I also think that the rise of millennials and Gen Z has been a factor. They have much more positive views of unions than prior generations do. Finally, the tight labor market has helped, giving workers more bargaining power. All these factors are interconnected and have combined to strengthen labor’s hand.
BU Today: Does the disagreement between progressive environmentalists and workers opposed to EVs portend a weakening of labor’s cause?
Webber: It could. And it could also lead to a weakening of the environmental cause.
The so-called blue-green alliance is not always a comfortable one. For example, many unions came out against the Green New Deal [proposed by US Rep. Alexandria Ocasio-Cortez (CAS’11) and Senator Ed Markey (Hon.’04), both Democrats, from New York and Massachusetts, respectively]. And there is skepticism about the “just transition,” by which workers in carbon-intensive industries are supposed to be retrained to work in green industries. I was recently speaking with a steelworker who works on oil rigs, and he told me he loved the idea of a just transition; he’s just never seen any real evidence of it. He has kids, he is worried about the future of the planet like everyone else. He also has a generous salary at his unionized workplace.
I have been pretty involved with the ESG [Environmental, Social, and Governance] responsible investment movement, and I worry about this. Worker pension funds have been at the forefront of the ESG movement—it would not exist without them—but worker concerns have often been shunted aside, even in the green community, and that is concerning. I think folks need to understand that saving the planet only for people to spend their lives working miserable jobs is not sustainable, either.
Saving the planet only for people to spend their lives working miserable jobs is not sustainable, either.
BU Today: What labor laws currently impede unionization, and how would they have to change to put more wind at labor’s back?
Harper: I would phrase this differently: what labor laws need strengthening to adequately balance the greater leverage, without the aid of law, that the providers of mobile capital have against the providers of labor, in setting the division of returns from production?
The law that needs reform, the National Labor Relations Act (NLRA), passed in 1935, effectively provided balance for several decades. But after being weakened by the 1947 Taft-Hartley [Act], it could not compensate for economic developments like the shift of production to anti-labor states; globalization and deregulation; and the concomitant political shifts that have led to continuing declines in union density in the private sector over the past half century. There needs to be a strengthening of the remedies the NLRA provides for illegal employer discrimination and threats against union supporters, especially during organizing drives. Currently, the law only expressly provides for equitable relief, rather than any fines or even full compensatory damages. Employers who fear higher labor costs from unionization rationally calculate that they can take the risk of being found intentionally discriminatory in order to fend off unionization.

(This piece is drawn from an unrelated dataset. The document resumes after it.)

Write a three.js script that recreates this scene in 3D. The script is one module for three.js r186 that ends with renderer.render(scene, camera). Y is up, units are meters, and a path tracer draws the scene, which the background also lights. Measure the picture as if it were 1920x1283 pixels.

In addition, the law should authorize the National Labor Relations Board to require any employer that discriminates or intimidates [workers] to bargain with unions that have presented proof of majority support before the intimidation. The NLRA also should be amended to preempt state “right-to-work” laws that undermine union finances by preventing the collection of mandatory reimbursements from employees for union bargaining and grievance processing.
More aggressive amendments could include mandatory arbitration of critical, first collective bargaining agreements with newly organized employers, and the revocation of the Taft-Hartley law’s prohibition of secondary union boycotts. [Those are boycotts of a company that does business with the company involved in the primary dispute with a union.] The latter amendment probably would result in the most significant enhancement of union bargaining leverage.
BU Today: What grade would you give President Biden and his National Labor Relations Board on their efforts to help organized labor?
Harper: Especially in light of the diminished political clout of organized labor, I consider Biden to be the most pro-union president in my lifetime—75 years.
The Protecting the Right to Organize Act of 2021, introduced as part of his extraordinarily progressive agenda before the Democrats lost their majority in the House, included all I suggested above and more. It probably contained too much to expect passage in the more conservative Senate, even with a Democratic majority. But it could have provided a basis for negotiation.
All Democratic presidents have appointed NLRB general counsels and a majority of board members favorable to unions. The general counsel appointed by Biden, Jennifer Abruzzo, has been the most aggressive and creative in advancing interpretations of the NLRA that would benefit union organization and bargaining leverage. These include reinvigorating a decades-old interpretation that empowers the board to issue bargaining orders against employers that commit unfair labor practices to stifle successful union organizational efforts. The Democratic board members have accepted this empowerment and most of Abruzzo’s other positions. We will have to see whether the courts do so as well, but if I were in the leadership of the AFL-CIO, I would give my highest marks to Abruzzo and the board, and Biden as well.
The board’s constructions of the statute have been oscillating back and forth with the change in the party in control of the White House over the past half century. Whenever any Republican is next elected president, we can expect much, if not most, of what this Board has accomplished for unions to be reversed. Legislation is required for lasting reform.